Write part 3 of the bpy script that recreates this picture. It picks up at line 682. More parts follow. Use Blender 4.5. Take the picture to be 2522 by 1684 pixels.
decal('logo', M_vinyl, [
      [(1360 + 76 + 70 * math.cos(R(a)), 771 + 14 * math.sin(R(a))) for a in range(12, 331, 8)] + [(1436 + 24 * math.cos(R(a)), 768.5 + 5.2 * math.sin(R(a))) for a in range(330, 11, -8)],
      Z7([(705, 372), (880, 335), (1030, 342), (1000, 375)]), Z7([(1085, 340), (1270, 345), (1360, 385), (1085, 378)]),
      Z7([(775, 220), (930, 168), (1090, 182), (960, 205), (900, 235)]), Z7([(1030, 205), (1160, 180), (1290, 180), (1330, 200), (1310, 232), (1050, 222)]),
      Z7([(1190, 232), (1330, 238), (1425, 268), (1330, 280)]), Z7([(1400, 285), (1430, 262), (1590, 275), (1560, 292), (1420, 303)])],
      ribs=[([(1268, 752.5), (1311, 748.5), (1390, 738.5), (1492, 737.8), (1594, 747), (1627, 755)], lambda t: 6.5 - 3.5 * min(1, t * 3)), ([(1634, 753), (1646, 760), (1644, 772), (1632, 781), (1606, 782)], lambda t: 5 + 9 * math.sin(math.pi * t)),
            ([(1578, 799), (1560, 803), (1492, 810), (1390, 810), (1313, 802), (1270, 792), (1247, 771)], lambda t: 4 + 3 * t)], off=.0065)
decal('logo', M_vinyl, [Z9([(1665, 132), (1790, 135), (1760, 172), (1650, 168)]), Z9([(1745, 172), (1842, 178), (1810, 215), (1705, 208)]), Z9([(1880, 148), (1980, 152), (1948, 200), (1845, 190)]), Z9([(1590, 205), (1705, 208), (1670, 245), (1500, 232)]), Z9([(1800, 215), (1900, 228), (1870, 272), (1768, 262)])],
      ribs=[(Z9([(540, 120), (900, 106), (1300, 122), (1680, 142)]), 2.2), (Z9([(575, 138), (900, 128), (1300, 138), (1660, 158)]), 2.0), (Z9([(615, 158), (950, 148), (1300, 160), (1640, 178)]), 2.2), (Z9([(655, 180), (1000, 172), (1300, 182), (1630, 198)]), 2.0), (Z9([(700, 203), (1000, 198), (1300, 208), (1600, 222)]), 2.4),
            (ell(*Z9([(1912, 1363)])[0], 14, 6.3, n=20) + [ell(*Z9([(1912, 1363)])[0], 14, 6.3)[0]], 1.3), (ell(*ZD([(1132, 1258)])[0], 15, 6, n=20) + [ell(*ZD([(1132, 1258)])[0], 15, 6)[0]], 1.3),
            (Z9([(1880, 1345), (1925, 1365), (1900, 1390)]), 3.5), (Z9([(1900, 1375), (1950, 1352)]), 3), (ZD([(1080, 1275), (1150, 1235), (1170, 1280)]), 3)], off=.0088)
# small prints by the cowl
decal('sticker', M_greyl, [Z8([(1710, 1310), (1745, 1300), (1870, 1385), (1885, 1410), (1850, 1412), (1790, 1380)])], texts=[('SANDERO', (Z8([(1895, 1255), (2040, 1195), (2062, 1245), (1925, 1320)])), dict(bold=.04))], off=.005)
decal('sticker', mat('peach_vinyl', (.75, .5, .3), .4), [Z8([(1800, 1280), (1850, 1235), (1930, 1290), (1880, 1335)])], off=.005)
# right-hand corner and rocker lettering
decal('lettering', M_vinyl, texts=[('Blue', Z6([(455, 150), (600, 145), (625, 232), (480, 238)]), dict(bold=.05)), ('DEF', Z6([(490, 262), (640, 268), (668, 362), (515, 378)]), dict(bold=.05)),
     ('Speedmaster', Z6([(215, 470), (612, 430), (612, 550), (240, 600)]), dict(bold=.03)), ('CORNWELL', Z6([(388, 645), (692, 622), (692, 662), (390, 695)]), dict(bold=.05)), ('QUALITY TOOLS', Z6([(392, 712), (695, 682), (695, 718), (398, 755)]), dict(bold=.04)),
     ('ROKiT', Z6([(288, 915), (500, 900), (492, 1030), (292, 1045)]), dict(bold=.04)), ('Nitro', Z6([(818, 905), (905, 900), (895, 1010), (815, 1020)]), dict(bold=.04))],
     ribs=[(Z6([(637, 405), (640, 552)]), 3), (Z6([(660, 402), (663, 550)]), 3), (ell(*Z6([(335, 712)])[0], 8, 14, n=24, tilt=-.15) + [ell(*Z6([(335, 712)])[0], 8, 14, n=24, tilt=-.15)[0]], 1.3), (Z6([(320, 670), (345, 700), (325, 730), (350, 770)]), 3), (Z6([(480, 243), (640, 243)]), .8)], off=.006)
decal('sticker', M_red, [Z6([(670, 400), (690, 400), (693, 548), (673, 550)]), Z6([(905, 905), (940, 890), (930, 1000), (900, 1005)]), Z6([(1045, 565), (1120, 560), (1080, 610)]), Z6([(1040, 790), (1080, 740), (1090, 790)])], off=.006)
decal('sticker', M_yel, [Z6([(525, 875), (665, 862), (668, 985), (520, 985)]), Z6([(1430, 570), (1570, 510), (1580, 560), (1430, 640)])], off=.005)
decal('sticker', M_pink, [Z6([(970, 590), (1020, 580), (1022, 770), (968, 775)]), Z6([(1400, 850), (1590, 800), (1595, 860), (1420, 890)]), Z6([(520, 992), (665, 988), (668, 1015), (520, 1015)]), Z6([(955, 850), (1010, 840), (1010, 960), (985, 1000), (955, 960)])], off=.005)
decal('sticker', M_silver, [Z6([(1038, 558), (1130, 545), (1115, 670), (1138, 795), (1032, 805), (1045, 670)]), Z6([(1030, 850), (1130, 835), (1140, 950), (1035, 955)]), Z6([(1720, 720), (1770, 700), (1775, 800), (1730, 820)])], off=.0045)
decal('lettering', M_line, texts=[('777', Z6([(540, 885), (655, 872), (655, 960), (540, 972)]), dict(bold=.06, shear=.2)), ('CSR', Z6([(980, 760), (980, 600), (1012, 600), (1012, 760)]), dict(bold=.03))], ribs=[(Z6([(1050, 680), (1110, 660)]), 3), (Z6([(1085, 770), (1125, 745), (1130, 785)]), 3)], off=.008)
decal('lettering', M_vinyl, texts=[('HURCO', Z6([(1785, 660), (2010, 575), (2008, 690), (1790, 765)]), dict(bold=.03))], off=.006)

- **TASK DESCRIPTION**
Write the data from above out again, exactly.

- **RESPONSE TO THIS EXERCISE**
Write part 3 of the bpy script that recreates this picture. It picks up at line 682. More parts follow. Use Blender 4.5. Take the picture to be 2522 by 1684 pixels.
decal('logo', M_vinyl, [
      [(1360 + 76 + 70 * math.cos(R(a)), 771 + 14 * math.sin(R(a))) for a in range(12, 331, 8)] + [(1436 + 24 * math.cos(R(a)), 768.5 + 5.2 * math.sin(R(a))) for a in range(330, 11, -8)],
      Z7([(705, 372), (880, 335), (1030, 342), (1000, 375)]), Z7([(1085, 340), (1270, 345), (1360, 385), (1085, 378)]),
      Z7([(775, 220), (930, 168), (1090, 182), (960, 205), (900, 235)]), Z7([(1030, 205), (1160, 180), (1290, 180), (1330, 200), (1310, 232), (1050, 222)]),
      Z7([(1190, 232), (1330, 238), (1425, 268), (1330, 280)]), Z7([(1400, 285), (1430, 262), (1590, 275), (1560, 292), (1420, 303)])],
      ribs=[([(1268, 752.5), (1311, 748.5), (1390, 738.5), (1492, 737.8), (1594, 747), (1627, 755)], lambda t: 6.5 - 3.5 * min(1, t * 3)), ([(1634, 753), (1646, 760), (1644, 772), (1632, 781), (1606, 782)], lambda t: 5 + 9 * math.sin(math.pi * t)),
            ([(1578, 799), (1560, 803), (1492, 810), (1390, 810), (1313, 802), (1270, 792), (1247, 771)], lambda t: 4 + 3 * t)], off=.0065)
decal('logo', M_vinyl, [Z9([(1665, 132), (1790, 135), (1760, 172), (1650, 168)]), Z9([(1745, 172), (1842, 178), (1810, 215), (1705, 208)]), Z9([(1880, 148), (1980, 152), (1948, 200), (1845, 190)]), Z9([(1590, 205), (1705, 208), (1670, 245), (1500, 232)]), Z9([(1800, 215), (1900, 228), (1870, 272), (1768, 262)])],
      ribs=[(Z9([(540, 120), (900, 106), (1300, 122), (1680, 142)]), 2.2), (Z9([(575, 138), (900, 128), (1300, 138), (1660, 158)]), 2.0), (Z9([(615, 158), (950, 148), (1300, 160), (1640, 178)]), 2.2), (Z9([(655, 180), (1000, 172), (1300, 182), (1630, 198)]), 2.0), (Z9([(700, 203), (1000, 198), (1300, 208), (1600, 222)]), 2.4),
            (ell(*Z9([(1912, 1363)])[0], 14, 6.3, n=20) + [ell(*Z9([(1912, 1363)])[0], 14, 6.3)[0]], 1.3), (ell(*ZD([(1132, 1258)])[0], 15, 6, n=20) + [ell(*ZD([(1132, 1258)])[0], 15, 6)[0]], 1.3),
            (Z9([(1880, 1345), (1925, 1365), (1900, 1390)]), 3.5), (Z9([(1900, 1375), (1950, 1352)]), 3), (ZD([(1080, 1275), (1150, 1235), (1170, 1280)]), 3)], off=.0088)
# small prints by the cowl
decal('sticker', M_greyl, [Z8([(1710, 1310), (1745, 1300), (1870, 1385), (1885, 1410), (1850, 1412), (1790, 1380)])], texts=[('SANDERO', (Z8([(1895, 1255), (2040, 1195), (2062, 1245), (1925, 1320)])), dict(bold=.04))], off=.005)
decal('sticker', mat('peach_vinyl', (.75, .5, .3), .4), [Z8([(1800, 1280), (1850, 1235), (1930, 1290), (1880, 1335)])], off=.005)
# right-hand corner and rocker lettering
decal('lettering', M_vinyl, texts=[('Blue', Z6([(455, 150), (600, 145), (625, 232), (480, 238)]), dict(bold=.05)), ('DEF', Z6([(490, 262), (640, 268), (668, 362), (515, 378)]), dict(bold=.05)),
     ('Speedmaster', Z6([(215, 470), (612, 430), (612, 550), (240, 600)]), dict(bold=.03)), ('CORNWELL', Z6([(388, 645), (692, 622), (692, 662), (390, 695)]), dict(bold=.05)), ('QUALITY TOOLS', Z6([(392, 712), (695, 682), (695, 718), (398, 755)]), dict(bold=.04)),
     ('ROKiT', Z6([(288, 915), (500, 900), (492, 1030), (292, 1045)]), dict(bold=.04)), ('Nitro', Z6([(818, 905), (905, 900), (895, 1010), (815, 1020)]), dict(bold=.04))],
     ribs=[(Z6([(637, 405), (640, 552)]), 3), (Z6([(660, 402), (663, 550)]), 3), (ell(*Z6([(335, 712)])[0], 8, 14, n=24, tilt=-.15) + [ell(*Z6([(335, 712)])[0], 8, 14, n=24, tilt=-.15)[0]], 1.3), (Z6([(320, 670), (345, 700), (325, 730), (350, 770)]), 3), (Z6([(480, 243), (640, 243)]), .8)], off=.006)
decal('sticker', M_red, [Z6([(670, 400), (690, 400), (693, 548), (673, 550)]), Z6([(905, 905), (940, 890), (930, 1000), (900, 1005)]), Z6([(1045, 565), (1120, 560), (1080, 610)]), Z6([(1040, 790), (1080, 740), (1090, 790)])], off=.006)
decal('sticker', M_yel, [Z6([(525, 875), (665, 862), (668, 985), (520, 985)]), Z6([(1430, 570), (1570, 510), (1580, 560), (1430, 640)])], off=.005)
decal('sticker', M_pink, [Z6([(970, 590), (1020, 580), (1022, 770), (968, 775)]), Z6([(1400, 850), (1590, 800), (1595, 860), (1420, 890)]), Z6([(520, 992), (665, 988), (668, 1015), (520, 1015)]), Z6([(955, 850), (1010, 840), (1010, 960), (985, 1000), (955, 960)])], off=.005)
decal('sticker', M_silver, [Z6([(1038, 558), (1130, 545), (1115, 670), (1138, 795), (1032, 805), (1045, 670)]), Z6([(1030, 850), (1130, 835), (1140, 950), (1035, 955)]), Z6([(1720, 720), (1770, 700), (1775, 800), (1730, 820)])], off=.0045)
decal('lettering', M_line, texts=[('777', Z6([(540, 885), (655, 872), (655, 960), (540, 972)]), dict(bold=.06, shear=.2)), ('CSR', Z6([(980, 760), (980, 600), (1012, 600), (1012, 760)]), dict(bold=.03))], ribs=[(Z6([(1050, 680), (1110, 660)]), 3), (Z6([(1085, 770), (1125, 745), (1130, 785)]), 3)], off=.008)
decal('lettering', M_vinyl, texts=[('HURCO', Z6([(1785, 660), (2010, 575), (2008, 690), (1790, 765)]), dict(bold=.03))], off=.006)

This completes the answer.